→ EXTRACTED ENTRIES:
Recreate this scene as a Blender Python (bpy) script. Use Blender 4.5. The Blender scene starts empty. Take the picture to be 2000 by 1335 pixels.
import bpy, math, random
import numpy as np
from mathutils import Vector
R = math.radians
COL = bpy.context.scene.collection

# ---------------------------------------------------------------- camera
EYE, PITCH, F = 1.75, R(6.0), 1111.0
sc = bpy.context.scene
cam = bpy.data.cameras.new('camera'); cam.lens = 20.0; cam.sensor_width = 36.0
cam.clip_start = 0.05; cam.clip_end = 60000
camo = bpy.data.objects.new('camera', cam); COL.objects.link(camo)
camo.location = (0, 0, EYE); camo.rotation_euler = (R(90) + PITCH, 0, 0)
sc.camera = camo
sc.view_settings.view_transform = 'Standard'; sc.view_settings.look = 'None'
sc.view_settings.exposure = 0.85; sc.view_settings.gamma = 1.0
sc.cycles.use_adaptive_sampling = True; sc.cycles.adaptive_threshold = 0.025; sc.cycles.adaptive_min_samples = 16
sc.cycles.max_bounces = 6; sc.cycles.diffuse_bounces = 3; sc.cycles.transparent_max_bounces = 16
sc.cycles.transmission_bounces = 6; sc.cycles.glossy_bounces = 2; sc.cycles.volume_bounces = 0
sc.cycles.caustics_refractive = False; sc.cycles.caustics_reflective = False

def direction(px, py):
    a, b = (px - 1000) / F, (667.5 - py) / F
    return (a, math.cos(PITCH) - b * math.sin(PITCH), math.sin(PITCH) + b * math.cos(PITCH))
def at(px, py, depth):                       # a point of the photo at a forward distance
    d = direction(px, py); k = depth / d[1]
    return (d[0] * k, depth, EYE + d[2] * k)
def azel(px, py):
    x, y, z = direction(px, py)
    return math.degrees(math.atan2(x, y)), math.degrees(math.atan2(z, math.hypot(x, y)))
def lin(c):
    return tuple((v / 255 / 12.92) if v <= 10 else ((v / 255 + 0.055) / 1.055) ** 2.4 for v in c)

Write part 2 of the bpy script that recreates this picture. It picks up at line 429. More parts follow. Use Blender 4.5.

→ WORK TO BE COMPLETED: Write out every entry exactly as given.

→ COMPLETED TASK:
Recreate this scene as a Blender Python (bpy) script. Use Blender 4.5. The Blender scene starts empty. Take the picture to be 2000 by 1335 pixels.
import bpy, math, random
import numpy as np
from mathutils import Vector
R = math.radians
COL = bpy.context.scene.collection

# ---------------------------------------------------------------- camera
EYE, PITCH, F = 1.75, R(6.0), 1111.0
sc = bpy.context.scene
cam = bpy.data.cameras.new('camera'); cam.lens = 20.0; cam.sensor_width = 36.0
cam.clip_start = 0.05; cam.clip_end = 60000
camo = bpy.data.objects.new('camera', cam); COL.objects.link(camo)
camo.location = (0, 0, EYE); camo.rotation_euler = (R(90) + PITCH, 0, 0)
sc.camera = camo
sc.view_settings.view_transform = 'Standard'; sc.view_settings.look = 'None'
sc.view_settings.exposure = 0.85; sc.view_settings.gamma = 1.0
sc.cycles.use_adaptive_sampling = True; sc.cycles.adaptive_threshold = 0.025; sc.cycles.adaptive_min_samples = 16
sc.cycles.max_bounces = 6; sc.cycles.diffuse_bounces = 3; sc.cycles.transparent_max_bounces = 16
sc.cycles.transmission_bounces = 6; sc.cycles.glossy_bounces = 2; sc.cycles.volume_bounces = 0
sc.cycles.caustics_refractive = False; sc.cycles.caustics_reflective = False

def direction(px, py):
    a, b = (px - 1000) / F, (667.5 - py) / F
    return (a, math.cos(PITCH) - b * math.sin(PITCH), math.sin(PITCH) + b * math.cos(PITCH))
def at(px, py, depth):                       # a point of the photo at a forward distance
    d = direction(px, py); k = depth / d[1]
    return (d[0] * k, depth, EYE + d[2] * k)
def azel(px, py):
    x, y, z = direction(px, py)
    return math.degrees(math.atan2(x, y)), math.degrees(math.atan2(z, math.hypot(x, y)))
def lin(c):
    return tuple((v / 255 / 12.92) if v <= 10 else ((v / 255 + 0.055) / 1.055) ** 2.4 for v in c)

Write part 2 of the bpy script that recreates this picture. It picks up at line 429. More parts follow. Use Blender 4.5.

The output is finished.